> Aim of the task
Print, exactly as written, every line from the first line of the records below through the line containing "t=np.clip((x-a)/(b-a),0,1); return t*t*(3-2*t)", and nothing further.

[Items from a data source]
☆ ☆ ☆
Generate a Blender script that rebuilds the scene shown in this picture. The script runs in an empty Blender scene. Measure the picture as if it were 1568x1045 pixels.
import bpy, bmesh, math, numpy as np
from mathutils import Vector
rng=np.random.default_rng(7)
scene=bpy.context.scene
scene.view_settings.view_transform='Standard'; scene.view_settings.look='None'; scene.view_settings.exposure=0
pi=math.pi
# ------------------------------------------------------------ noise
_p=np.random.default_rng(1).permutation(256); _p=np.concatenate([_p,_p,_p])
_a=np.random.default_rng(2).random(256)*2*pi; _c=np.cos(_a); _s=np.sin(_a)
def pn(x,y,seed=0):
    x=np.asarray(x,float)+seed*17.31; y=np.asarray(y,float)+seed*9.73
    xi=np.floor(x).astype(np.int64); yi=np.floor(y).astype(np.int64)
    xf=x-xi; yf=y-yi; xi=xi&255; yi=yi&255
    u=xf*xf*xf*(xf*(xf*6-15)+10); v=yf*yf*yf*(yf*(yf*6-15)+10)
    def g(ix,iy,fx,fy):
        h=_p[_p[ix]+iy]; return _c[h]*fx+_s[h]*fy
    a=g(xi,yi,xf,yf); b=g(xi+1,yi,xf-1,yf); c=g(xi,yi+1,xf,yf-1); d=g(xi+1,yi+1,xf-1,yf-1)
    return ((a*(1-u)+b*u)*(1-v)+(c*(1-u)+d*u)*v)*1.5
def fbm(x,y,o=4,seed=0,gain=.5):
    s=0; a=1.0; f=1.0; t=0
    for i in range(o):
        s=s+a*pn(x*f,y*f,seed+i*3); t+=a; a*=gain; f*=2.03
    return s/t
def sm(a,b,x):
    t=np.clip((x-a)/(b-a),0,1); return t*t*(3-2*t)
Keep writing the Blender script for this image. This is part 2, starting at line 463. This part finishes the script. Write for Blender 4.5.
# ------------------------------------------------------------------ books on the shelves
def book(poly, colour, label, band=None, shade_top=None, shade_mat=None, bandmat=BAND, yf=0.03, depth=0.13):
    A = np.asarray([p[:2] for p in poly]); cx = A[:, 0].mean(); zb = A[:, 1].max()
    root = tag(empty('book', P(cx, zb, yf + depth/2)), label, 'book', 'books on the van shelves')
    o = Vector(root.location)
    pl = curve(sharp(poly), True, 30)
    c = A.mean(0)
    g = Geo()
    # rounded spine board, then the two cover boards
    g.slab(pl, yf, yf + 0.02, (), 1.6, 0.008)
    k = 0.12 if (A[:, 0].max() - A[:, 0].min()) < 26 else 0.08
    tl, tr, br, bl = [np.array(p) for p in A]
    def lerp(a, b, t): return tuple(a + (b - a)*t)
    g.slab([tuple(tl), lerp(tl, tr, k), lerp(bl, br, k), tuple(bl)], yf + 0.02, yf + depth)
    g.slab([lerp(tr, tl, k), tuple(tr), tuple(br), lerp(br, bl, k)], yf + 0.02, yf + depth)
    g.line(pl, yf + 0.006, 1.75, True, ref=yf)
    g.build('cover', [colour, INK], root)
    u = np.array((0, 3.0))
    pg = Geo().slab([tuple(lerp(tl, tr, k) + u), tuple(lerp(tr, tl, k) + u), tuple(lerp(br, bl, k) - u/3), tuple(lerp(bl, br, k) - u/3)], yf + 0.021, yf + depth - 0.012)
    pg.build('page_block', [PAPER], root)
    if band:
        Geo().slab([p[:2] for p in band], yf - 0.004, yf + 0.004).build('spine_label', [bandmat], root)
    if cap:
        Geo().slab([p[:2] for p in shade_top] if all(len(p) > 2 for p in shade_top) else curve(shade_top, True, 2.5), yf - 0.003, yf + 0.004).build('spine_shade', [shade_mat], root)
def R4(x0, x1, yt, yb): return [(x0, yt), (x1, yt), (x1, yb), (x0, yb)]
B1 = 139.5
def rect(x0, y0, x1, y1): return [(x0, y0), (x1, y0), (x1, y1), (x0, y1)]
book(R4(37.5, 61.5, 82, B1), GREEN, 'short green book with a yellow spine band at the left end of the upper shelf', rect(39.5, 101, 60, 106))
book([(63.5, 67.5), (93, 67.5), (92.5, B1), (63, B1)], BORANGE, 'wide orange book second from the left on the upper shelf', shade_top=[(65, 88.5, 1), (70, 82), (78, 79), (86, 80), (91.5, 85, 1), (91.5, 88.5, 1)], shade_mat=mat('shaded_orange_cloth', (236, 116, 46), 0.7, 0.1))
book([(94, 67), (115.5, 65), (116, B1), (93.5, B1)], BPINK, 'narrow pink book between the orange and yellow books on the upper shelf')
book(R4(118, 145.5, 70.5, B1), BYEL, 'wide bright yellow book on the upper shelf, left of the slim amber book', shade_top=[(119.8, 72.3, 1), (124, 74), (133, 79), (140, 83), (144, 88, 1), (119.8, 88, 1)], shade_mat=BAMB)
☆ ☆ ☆
> Final answer
Generate a Blender script that rebuilds the scene shown in this picture. The script runs in an empty Blender scene. Measure the picture as if it were 1568x1045 pixels.
import bpy, bmesh, math, numpy as np
from mathutils import Vector
rng=np.random.default_rng(7)
scene=bpy.context.scene
scene.view_settings.view_transform='Standard'; scene.view_settings.look='None'; scene.view_settings.exposure=0
pi=math.pi
# ------------------------------------------------------------ noise
_p=np.random.default_rng(1).permutation(256); _p=np.concatenate([_p,_p,_p])
_a=np.random.default_rng(2).random(256)*2*pi; _c=np.cos(_a); _s=np.sin(_a)
def pn(x,y,seed=0):
    x=np.asarray(x,float)+seed*17.31; y=np.asarray(y,float)+seed*9.73
    xi=np.floor(x).astype(np.int64); yi=np.floor(y).astype(np.int64)
    xf=x-xi; yf=y-yi; xi=xi&255; yi=yi&255
    u=xf*xf*xf*(xf*(xf*6-15)+10); v=yf*yf*yf*(yf*(yf*6-15)+10)
    def g(ix,iy,fx,fy):
        h=_p[_p[ix]+iy]; return _c[h]*fx+_s[h]*fy
    a=g(xi,yi,xf,yf); b=g(xi+1,yi,xf-1,yf); c=g(xi,yi+1,xf,yf-1); d=g(xi+1,yi+1,xf-1,yf-1)
    return ((a*(1-u)+b*u)*(1-v)+(c*(1-u)+d*u)*v)*1.5
def fbm(x,y,o=4,seed=0,gain=.5):
    s=0; a=1.0; f=1.0; t=0
    for i in range(o):
        s=s+a*pn(x*f,y*f,seed+i*3); t+=a; a*=gain; f*=2.03
    return s/t
def sm(a,b,x):
    t=np.clip((x-a)/(b-a),0,1); return t*t*(3-2*t)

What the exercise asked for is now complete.